Joseph Clement, a contemporary of Babbage, Maudslay, and Nasmyth, is usually regarded as the inventor of the planing-machine. By 1825 he had finished a planer, in which the tool was stationary and the work moving under it on a rolling bed. Two cutters were attached to the overhead cross rail, so that travel in either direction might be utilised. The bed of the machine, on which the work was laid, passed under the cutters on perfectly true rollers or wheels, lodged and held in their bearings as accurately as the best mandrel could be, and having set screws acting against their ends, totally preventing all end-motion. The machine was bedded on a massive and solid foundation of masonry in heavy blocks, the support at all points being so complete as effectually to destroy all tendency to vibration, with the object of securing full, round, and quiet cuts. The rollers on which the planing-machine travelled were so true, that Clement himself used to say of them, "If you were to put a paper shaving under one of the rollers it would at once stop the rest." Nor was this an exaggeration—the entire mechanism, notwithstanding its great size, being as true and accurate as a watch.[6] Mr. Clement next made a revolving attachment for the bed, in which bodies could be revolved under the cutter, on an axis parallel to the direction of travel. According to the wish of the operator, the object was converted into a cylinder, cone, or prism by its movements under the planing-tool. So efficient was the machine that it earned its maker upwards of ten pounds a day, at the rate of about eighteen shillings a square foot, until rivals appeared in the field and finally reduced the cost of planing to a few pence for the same area.

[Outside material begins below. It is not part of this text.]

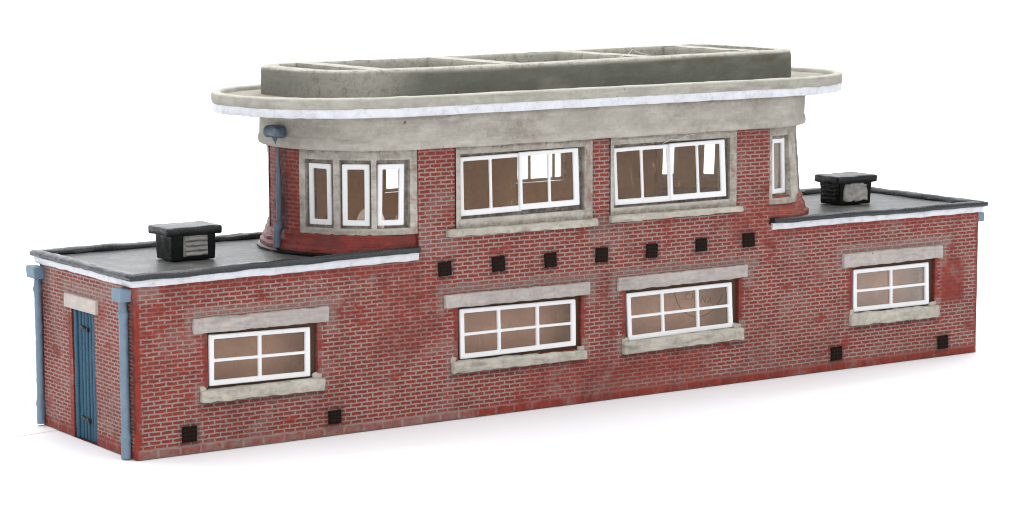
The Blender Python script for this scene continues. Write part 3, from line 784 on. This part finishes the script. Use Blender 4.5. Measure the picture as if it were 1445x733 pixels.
for b in BARS:                # the cross bars
    n = 10
    f0 = [mb.v((b - bw + 2 * bw * k / n, inner_half(b - bw + 2 * bw * k / n, True) - .2, 79.3), (0, 1, 0)) for k in range(n + 1)]
    f1 = [mb.v((b - bw + 2 * bw * k / n, inner_half(b - bw + 2 * bw * k / n, False) + .2, 79.3), (0, 1, 0)) for k in range(n + 1)]
    m = 14; g = [[mb.v(f0[k].co.lerp(f1[k].co, t / m) + Vector((0, 0, .10 * n1(b, t * .4, k * .3) + .03)), (0, 1, 0)) for k in range(n + 1)] for t in range(m + 1)]
    for t in range(m):
        for k in range(n): mb.f([g[t][k], g[t][k + 1], g[t + 1][k + 1], g[t + 1][k]], out=(0, 0, 1))
    for v in f0 + f1: mb.bm.verts.remove(v)
for v in mb.bm.verts:
    if v.co.z > 76: v.co.z += tilt(v.co.x) * (v.co.z - 76) / 3.3
link('roof_kerb', mb, M_DRUM, box, angle=40)

# ---- flat wing roofs ----------------------------------------------
def rect_path(pts, step=1.2, r=.7):
    """open polyline with mitred corners, walked so that the outside is on the right hand"""
    segs = []; out = []; s = 0
    for i in range(len(pts) - 1):
        a, b = Vector(pts[i]), Vector(pts[i + 1]); d = (b - a); l = d.length; d.normalize(); n = Vector((d.y, -d.x))
        k0 = 0 if i == 0 else 1
        m = max(2, int(l / step))
        for k in range(m + 1):
            nn = n
            if k == 0 and i > 0: continue
            if k == m and i < len(pts) - 2:
                d2 = (Vector(pts[i + 2]) - b).normalized(); n2 = Vector((d2.y, -d2.x)); nn = (n + n2) / (1 + n.dot(n2))
            p = a + d * l * k / m; out.append((p.x, p.y, nn.x, nn.y, s + l * k / m))
        s += l
    return out
for right in (False, True):
    if not right:
        pl = [(69.0, W), (0, W), (0, 0), (69.3, 0)]; x0, x1 = -.6, 69.2
        zf = lambda s, z: .75 * ss(118, 188, s) + .16 * fbm(s * .06, 0, 2)
    else:
        pl = [(170.6, 0), (L, 0), (L, W), (170.6, W)]; x0, x1 = 170.4, L + .6
        zf = lambda s, z: .30 * (1 - ss(0, 60, s)) + .14 * fbm(s * .06, 0, 9)
    path = rect_path(pl)
    mb = MB()
    nx_, ny_ = 40, 28
    g = [[mb.v((x0 + (x1 - x0) * i / nx_, -.6 + (W + 1.2) * j / ny_, 38.25 + .16 * fbm(i * .25, j * .25, right * 7))) for j in range(ny_ + 1)] for i in range(nx_ + 1)]
    for i in range(nx_):
        for j in range(ny_): mb.f([g[i][j], g[i + 1][j], g[i + 1][j + 1], g[i][j + 1]], out=(0, 0, 1))
    roof = link('flat_roof', mb, M_ROOF, box)
    mb = MB()
    lip = [(-1.0, 38.2), (.9, 38.2), (1.35, 38.35), (1.5, 38.75), (1.4, 39.2), (1.0, 39.5), (.2, 39.62), (-.7, 39.5), (-1.15, 39.1), (-1.25, 38.5)]
    sweep(mb, path, lip, amp=.2, fr=.22, seed=right * 13, zf=zf, wear=lambda s, k, z: (0, 0, .5 * max(0, n1(s * .2, z))))
    link('roof_edge', mb, M_LIP, roof, angle=60, recalc=True)
    mb = MB()
    zs_ = lambda s, z: zf(s, z) * (1.1 if z > 37 else .7) + .14 * fbm(s * .15, z, 4)
    st = [(-.3, 36.75), (.3, 36.7), (.5, 36.85), (.6, 37.3), (.75, 38.0), (.7, 38.35), (-.3, 38.3)]
    sweep(mb, path, st, amp=.11, fr=.22, seed=right * 5 + 3, zf=zs_, wear=lambda s, k, z: (0, 0, .8 * max(0, n1(s * .3, z, 3))))
    link('white_strip', mb, M_WHITE, roof, angle=60, recalc=True)
    # louvred vent box
    bx = 19.3 if not right else 210.4
    mb = MB()
    tp = lambda p: Vector((bx + 5.1 + (p.x - bx - 5.1) * (1 + .06 * (p.z - 38) / 7), 24.3 + (p.y - 24.3) * (1 + .05 * (p.z - 38) / 7), p.z))
    rbox(mb, (bx, 20.6, 38.4), (bx + 10.4, 28.4, 44.3), .35, .8, .14, .5, 5 + right, tp)
    vent = link('roof_vent', mb, M_BLACK, box, recalc=True)
    mb = MB(); rbox(mb, (bx - 1.6, 19.5, 44.0), (bx + 11.9, 29.5, 45.9), .5, .9, .22, .4, 11 + right * 3)
    link('vent_cap', mb, M_CAP, vent, recalc=True)
    mb = MB()
    if not right:
        rbox(mb, (bx + 2.6, 20.05, 39.4), (bx + 8.4, 20.8, 43.9), .15, .5, .1, .6, 2)
        for k in range(4):
            z = 39.6 + k * 1.08
            rbox(mb, (bx + 2.7 + .25 * rnd.random(), 19.75, z), (bx + 8.3 - .3 * rnd.random(), 20.5, z + .8), .2, .45, .16, .8, 20 + k, lambda p, z=z: (p.x, p.y - .25 * (1 - (p.z - z) / .8), p.z))
        m_ = M_LOUV
    else:
        rbox(mb, (bx + 1.0, 20.0, 39.2), (bx + 8.9, 20.8, 43.9), .5, .4, .5, .7, 2)
        m_ = M_GAP
    link('louvre', mb, m_, vent, recalc=True)
    mb = MB()
    for k in range(5):
        z = 39.5 + k * 1.05
        rbox(mb, (bx - .35, 21.6, z), (bx + .3, 27.4, z + .7), .2, .6, .08, .8, 20 + k)
    if right: link('louvre', mb, M_BLACK, vent, recalc=True)
    else: mb.bm.free()

# ---- air bricks ----------------------------------------------------
mb = MB()
nx_ = 12
def pit(u, v):
    a = abs(math.sin(u * math.pi * 4)) * abs(math.sin(v * math.pi * 4)); return .26 * ss(.3, .9, a)
g = [[None] * 33 for _ in range(33)]
for i in range(33):
    for j in range(33):
        u, v = i / 32, j / 32
        e = min(u, 1 - u, v, 1 - v); o = -.25 * ss(0, .07, e)
        y = .25 + (-.45 if e > 0 else 0) + pit(u, v) * (1 if .05 < e else 0)
        w_ = 1.9 + .09 * n1(u * 3, v * 3, 1)
        g[i][j] = mb.v(((u - .5) * 2 * w_, y, (v - .5) * 2 * w_ + .08 * n1(u * 4, 2, v * 4)))
for i in range(32):
    for j in range(32): mb.f([g[i][j], g[i + 1][j], g[i + 1][j + 1], g[i][j + 1]], out=(0, -1, 0))
first = link('air_brick', mb, M_AIR, box)
for k, (x, z) in enumerate(AIR):
    o = first if k == 0 else first.copy()
    if k: COL.objects.link(o)
    o.parent = box; o.location = Vector((x - L / 2, -.1 - W / 2, z)) * S
    o.rotation_euler = (0, math.radians(rnd.uniform(-3, 3)), 0); sc = rnd.uniform(.86, .98); o.scale = (sc, 1, sc * rnd.uniform(.95, 1.03))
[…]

There are two main patterns of planes now in general use. The first follows the original design of Clement; the second has a fixed bed but a moving tool. Where the work is very heavy, as in the case of armour-plates for battleships, the power required to suddenly reverse the motion of a vast mass of metal is enormous, many times greater than the energy expended on the actual planing. For this reason the moving-bed machines have had to be greatly improved; and in some cases replaced by fixed-bed planers.

It is an impressive sight to watch one of these huge mechanisms reducing a rough plate, weighing twenty tons or more, to a smoothness which would shame the best billiard table. The machine, which towers thirty feet into the air and completely dwarfs the attendant, who has it as thoroughly under control as if it were a small file, bites great shining strips forty feet long, maybe, off the surface of the passive metal, and leaves a series of grooves as truly parallel as the art of man can make them. There is no fuss, no sticking, no stop, no noise; the force of electricity or steam, transmitted through wonderfully cut and arranged gear-wheels, is irresistible. The tool, so hard that a journey through many miles of steel has no appreciable effect on its edge, shears its way remorselessly over the surface which presently may be tempered to a toughness resembling its own. If you want to resharpen the tool, it will be no good to attack it with any known metal. But somewhere in the works there is a machine whose buzzing emery-wheels are more than a match for it, and rapidly grind the blunted edge into its former shape, so that it is ready to flay another plate, one skin at a time.

Planing-machines are of many shapes. Some have an upright on each side of the bed limiting the width of the work they can take; others are open-sided, one support of extra strength replacing the two, enabling the introduction of a plate twice as broad as the bed. Others, again, are built on the verge of a pit, so that they may cut the edges of an up-ended plate, and make it fit against its fellows so truly that you could not slip a sheet of paper edgeways between them. Thus has man, so frail and delicate in himself, shaped metal till it can torture its kind to suit his will, which he makes known to it by opening this valve or pulling on that lever. Not only does he flay it, but pierces it through and through; twists it into all manner of shapes; hacks masses off as easily as he would cut slices from a loaf; squeezes it in terrible presses to a fraction of its original thickness; and otherwise so treats it that we are glad that our scientific observations have as yet discovered no sentience in the substances reduced to our service.